Objective:
Extract the data exactly, missing nothing.
·····
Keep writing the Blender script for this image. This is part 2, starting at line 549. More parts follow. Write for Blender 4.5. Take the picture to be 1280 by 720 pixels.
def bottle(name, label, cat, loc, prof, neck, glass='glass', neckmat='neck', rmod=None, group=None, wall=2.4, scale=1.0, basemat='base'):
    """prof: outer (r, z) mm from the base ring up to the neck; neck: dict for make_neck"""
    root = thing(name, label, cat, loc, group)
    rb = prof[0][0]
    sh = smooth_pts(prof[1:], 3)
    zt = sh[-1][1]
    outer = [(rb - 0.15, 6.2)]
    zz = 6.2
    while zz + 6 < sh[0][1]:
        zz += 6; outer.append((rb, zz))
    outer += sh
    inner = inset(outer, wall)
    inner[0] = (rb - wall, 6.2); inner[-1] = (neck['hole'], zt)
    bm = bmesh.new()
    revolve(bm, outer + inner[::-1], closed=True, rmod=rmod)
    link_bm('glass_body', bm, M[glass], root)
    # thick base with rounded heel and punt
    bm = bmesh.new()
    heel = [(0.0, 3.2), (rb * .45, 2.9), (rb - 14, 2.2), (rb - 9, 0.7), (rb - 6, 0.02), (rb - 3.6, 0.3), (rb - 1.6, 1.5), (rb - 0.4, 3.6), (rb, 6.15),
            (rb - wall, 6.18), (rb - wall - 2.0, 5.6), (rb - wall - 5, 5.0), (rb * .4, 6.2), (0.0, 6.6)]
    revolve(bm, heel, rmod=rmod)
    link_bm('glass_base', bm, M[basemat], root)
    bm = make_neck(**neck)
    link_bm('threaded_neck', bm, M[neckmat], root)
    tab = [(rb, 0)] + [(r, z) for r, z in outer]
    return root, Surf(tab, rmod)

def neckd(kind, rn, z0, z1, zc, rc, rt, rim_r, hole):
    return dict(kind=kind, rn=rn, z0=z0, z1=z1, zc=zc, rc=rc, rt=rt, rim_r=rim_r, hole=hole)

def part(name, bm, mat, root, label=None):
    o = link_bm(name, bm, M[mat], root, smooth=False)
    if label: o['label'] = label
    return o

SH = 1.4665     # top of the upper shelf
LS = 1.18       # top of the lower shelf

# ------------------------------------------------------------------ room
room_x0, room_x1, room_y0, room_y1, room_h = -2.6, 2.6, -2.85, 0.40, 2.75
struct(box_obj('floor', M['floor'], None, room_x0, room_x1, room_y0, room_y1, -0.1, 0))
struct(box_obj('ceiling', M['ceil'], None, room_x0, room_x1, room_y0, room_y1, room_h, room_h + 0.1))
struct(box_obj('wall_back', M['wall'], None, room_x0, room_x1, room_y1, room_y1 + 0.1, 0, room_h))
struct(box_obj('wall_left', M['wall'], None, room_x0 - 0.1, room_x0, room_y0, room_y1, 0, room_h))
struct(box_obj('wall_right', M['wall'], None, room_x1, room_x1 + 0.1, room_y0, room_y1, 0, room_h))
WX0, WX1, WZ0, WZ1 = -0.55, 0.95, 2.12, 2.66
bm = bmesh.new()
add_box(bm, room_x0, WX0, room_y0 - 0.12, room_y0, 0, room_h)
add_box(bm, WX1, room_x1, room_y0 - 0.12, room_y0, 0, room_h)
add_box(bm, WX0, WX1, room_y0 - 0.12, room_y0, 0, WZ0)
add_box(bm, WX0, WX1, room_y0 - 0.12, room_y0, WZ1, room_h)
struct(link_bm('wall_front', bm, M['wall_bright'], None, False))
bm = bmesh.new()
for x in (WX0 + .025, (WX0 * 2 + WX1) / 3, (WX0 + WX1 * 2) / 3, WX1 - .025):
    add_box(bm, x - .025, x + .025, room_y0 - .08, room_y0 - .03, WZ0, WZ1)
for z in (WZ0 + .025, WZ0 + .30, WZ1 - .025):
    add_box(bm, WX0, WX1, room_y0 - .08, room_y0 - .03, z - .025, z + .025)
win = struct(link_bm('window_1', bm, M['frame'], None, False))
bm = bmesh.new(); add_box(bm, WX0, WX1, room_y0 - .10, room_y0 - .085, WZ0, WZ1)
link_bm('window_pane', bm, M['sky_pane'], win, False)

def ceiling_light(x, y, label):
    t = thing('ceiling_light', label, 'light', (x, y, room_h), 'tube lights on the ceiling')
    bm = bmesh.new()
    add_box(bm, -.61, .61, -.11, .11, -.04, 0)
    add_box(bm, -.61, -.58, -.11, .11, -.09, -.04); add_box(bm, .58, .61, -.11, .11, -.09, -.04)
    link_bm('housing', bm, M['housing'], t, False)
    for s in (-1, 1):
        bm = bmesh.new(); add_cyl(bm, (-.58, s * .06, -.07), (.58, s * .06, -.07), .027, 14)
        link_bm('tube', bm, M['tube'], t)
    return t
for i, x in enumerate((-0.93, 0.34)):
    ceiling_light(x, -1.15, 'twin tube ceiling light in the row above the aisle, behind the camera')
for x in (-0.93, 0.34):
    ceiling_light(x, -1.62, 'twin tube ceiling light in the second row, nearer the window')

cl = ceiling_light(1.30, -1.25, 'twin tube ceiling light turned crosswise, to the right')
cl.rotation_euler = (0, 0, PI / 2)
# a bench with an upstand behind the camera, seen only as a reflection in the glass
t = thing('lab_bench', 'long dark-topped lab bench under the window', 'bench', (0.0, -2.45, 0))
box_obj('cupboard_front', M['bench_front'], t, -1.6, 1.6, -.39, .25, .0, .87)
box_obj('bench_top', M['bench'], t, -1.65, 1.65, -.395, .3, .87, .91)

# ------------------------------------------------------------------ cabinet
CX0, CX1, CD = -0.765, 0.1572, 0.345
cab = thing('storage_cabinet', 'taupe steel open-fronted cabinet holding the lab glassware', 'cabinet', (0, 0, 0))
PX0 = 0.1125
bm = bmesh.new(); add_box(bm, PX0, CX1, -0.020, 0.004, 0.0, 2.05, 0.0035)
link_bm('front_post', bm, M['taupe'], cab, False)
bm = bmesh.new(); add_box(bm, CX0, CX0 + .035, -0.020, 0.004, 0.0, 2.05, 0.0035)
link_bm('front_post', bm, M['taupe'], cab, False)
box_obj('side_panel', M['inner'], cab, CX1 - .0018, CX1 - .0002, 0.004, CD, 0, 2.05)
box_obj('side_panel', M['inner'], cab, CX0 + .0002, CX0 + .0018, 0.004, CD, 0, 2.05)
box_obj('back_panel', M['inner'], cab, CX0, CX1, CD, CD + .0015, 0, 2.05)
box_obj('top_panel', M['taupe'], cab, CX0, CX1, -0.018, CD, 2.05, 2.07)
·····
Completed exercise:
Keep writing the Blender script for this image. This is part 2, starting at line 549. More parts follow. Write for Blender 4.5. Take the picture to be 1280 by 720 pixels.
def bottle(name, label, cat, loc, prof, neck, glass='glass', neckmat='neck', rmod=None, group=None, wall=2.4, scale=1.0, basemat='base'):
    """prof: outer (r, z) mm from the base ring up to the neck; neck: dict for make_neck"""
    root = thing(name, label, cat, loc, group)
    rb = prof[0][0]
    sh = smooth_pts(prof[1:], 3)
    zt = sh[-1][1]
    outer = [(rb - 0.15, 6.2)]
    zz = 6.2
    while zz + 6 < sh[0][1]:
        zz += 6; outer.append((rb, zz))
    outer += sh
    inner = inset(outer, wall)
    inner[0] = (rb - wall, 6.2); inner[-1] = (neck['hole'], zt)
    bm = bmesh.new()
    revolve(bm, outer + inner[::-1], closed=True, rmod=rmod)
    link_bm('glass_body', bm, M[glass], root)
    # thick base with rounded heel and punt
    bm = bmesh.new()
    heel = [(0.0, 3.2), (rb * .45, 2.9), (rb - 14, 2.2), (rb - 9, 0.7), (rb - 6, 0.02), (rb - 3.6, 0.3), (rb - 1.6, 1.5), (rb - 0.4, 3.6), (rb, 6.15),
            (rb - wall, 6.18), (rb - wall - 2.0, 5.6), (rb - wall - 5, 5.0), (rb * .4, 6.2), (0.0, 6.6)]
    revolve(bm, heel, rmod=rmod)
    link_bm('glass_base', bm, M[basemat], root)
    bm = make_neck(**neck)
    link_bm('threaded_neck', bm, M[neckmat], root)
    tab = [(rb, 0)] + [(r, z) for r, z in outer]
    return root, Surf(tab, rmod)

def neckd(kind, rn, z0, z1, zc, rc, rt, rim_r, hole):
    return dict(kind=kind, rn=rn, z0=z0, z1=z1, zc=zc, rc=rc, rt=rt, rim_r=rim_r, hole=hole)

def part(name, bm, mat, root, label=None):
    o = link_bm(name, bm, M[mat], root, smooth=False)
    if label: o['label'] = label
    return o

SH = 1.4665     # top of the upper shelf
LS = 1.18       # top of the lower shelf

# ------------------------------------------------------------------ room
room_x0, room_x1, room_y0, room_y1, room_h = -2.6, 2.6, -2.85, 0.40, 2.75
struct(box_obj('floor', M['floor'], None, room_x0, room_x1, room_y0, room_y1, -0.1, 0))
struct(box_obj('ceiling', M['ceil'], None, room_x0, room_x1, room_y0, room_y1, room_h, room_h + 0.1))
struct(box_obj('wall_back', M['wall'], None, room_x0, room_x1, room_y1, room_y1 + 0.1, 0, room_h))
struct(box_obj('wall_left', M['wall'], None, room_x0 - 0.1, room_x0, room_y0, room_y1, 0, room_h))
struct(box_obj('wall_right', M['wall'], None, room_x1, room_x1 + 0.1, room_y0, room_y1, 0, room_h))
WX0, WX1, WZ0, WZ1 = -0.55, 0.95, 2.12, 2.66
bm = bmesh.new()
add_box(bm, room_x0, WX0, room_y0 - 0.12, room_y0, 0, room_h)
add_box(bm, WX1, room_x1, room_y0 - 0.12, room_y0, 0, room_h)
add_box(bm, WX0, WX1, room_y0 - 0.12, room_y0, 0, WZ0)
add_box(bm, WX0, WX1, room_y0 - 0.12, room_y0, WZ1, room_h)
struct(link_bm('wall_front', bm, M['wall_bright'], None, False))
bm = bmesh.new()
for x in (WX0 + .025, (WX0 * 2 + WX1) / 3, (WX0 + WX1 * 2) / 3, WX1 - .025):
    add_box(bm, x - .025, x + .025, room_y0 - .08, room_y0 - .03, WZ0, WZ1)
for z in (WZ0 + .025, WZ0 + .30, WZ1 - .025):
    add_box(bm, WX0, WX1, room_y0 - .08, room_y0 - .03, z - .025, z + .025)
win = struct(link_bm('window_1', bm, M['frame'], None, False))
bm = bmesh.new(); add_box(bm, WX0, WX1, room_y0 - .10, room_y0 - .085, WZ0, WZ1)
link_bm('window_pane', bm, M['sky_pane'], win, False)

def ceiling_light(x, y, label):
    t = thing('ceiling_light', label, 'light', (x, y, room_h), 'tube lights on the ceiling')
    bm = bmesh.new()
    add_box(bm, -.61, .61, -.11, .11, -.04, 0)
    add_box(bm, -.61, -.58, -.11, .11, -.09, -.04); add_box(bm, .58, .61, -.11, .11, -.09, -.04)
    link_bm('housing', bm, M['housing'], t, False)
    for s in (-1, 1):
        bm = bmesh.new(); add_cyl(bm, (-.58, s * .06, -.07), (.58, s * .06, -.07), .027, 14)
        link_bm('tube', bm, M['tube'], t)
    return t
for i, x in enumerate((-0.93, 0.34)):
    ceiling_light(x, -1.15, 'twin tube ceiling light in the row above the aisle, behind the camera')
for x in (-0.93, 0.34):
    ceiling_light(x, -1.62, 'twin tube ceiling light in the second row, nearer the window')

cl = ceiling_light(1.30, -1.25, 'twin tube ceiling light turned crosswise, to the right')
cl.rotation_euler = (0, 0, PI / 2)
# a bench with an upstand behind the camera, seen only as a reflection in the glass
t = thing('lab_bench', 'long dark-topped lab bench under the window', 'bench', (0.0, -2.45, 0))
box_obj('cupboard_front', M['bench_front'], t, -1.6, 1.6, -.39, .25, .0, .87)
box_obj('bench_top', M['bench'], t, -1.65, 1.65, -.395, .3, .87, .91)

# ------------------------------------------------------------------ cabinet
CX0, CX1, CD = -0.765, 0.1572, 0.345
cab = thing('storage_cabinet', 'taupe steel open-fronted cabinet holding the lab glassware', 'cabinet', (0, 0, 0))
PX0 = 0.1125
bm = bmesh.new(); add_box(bm, PX0, CX1, -0.020, 0.004, 0.0, 2.05, 0.0035)
link_bm('front_post', bm, M['taupe'], cab, False)
bm = bmesh.new(); add_box(bm, CX0, CX0 + .035, -0.020, 0.004, 0.0, 2.05, 0.0035)
link_bm('front_post', bm, M['taupe'], cab, False)
box_obj('side_panel', M['inner'], cab, CX1 - .0018, CX1 - .0002, 0.004, CD, 0, 2.05)
box_obj('side_panel', M['inner'], cab, CX0 + .0002, CX0 + .0018, 0.004, CD, 0, 2.05)
box_obj('back_panel', M['inner'], cab, CX0, CX1, CD, CD + .0015, 0, 2.05)
box_obj('top_panel', M['taupe'], cab, CX0, CX1, -0.018, CD, 2.05, 2.07)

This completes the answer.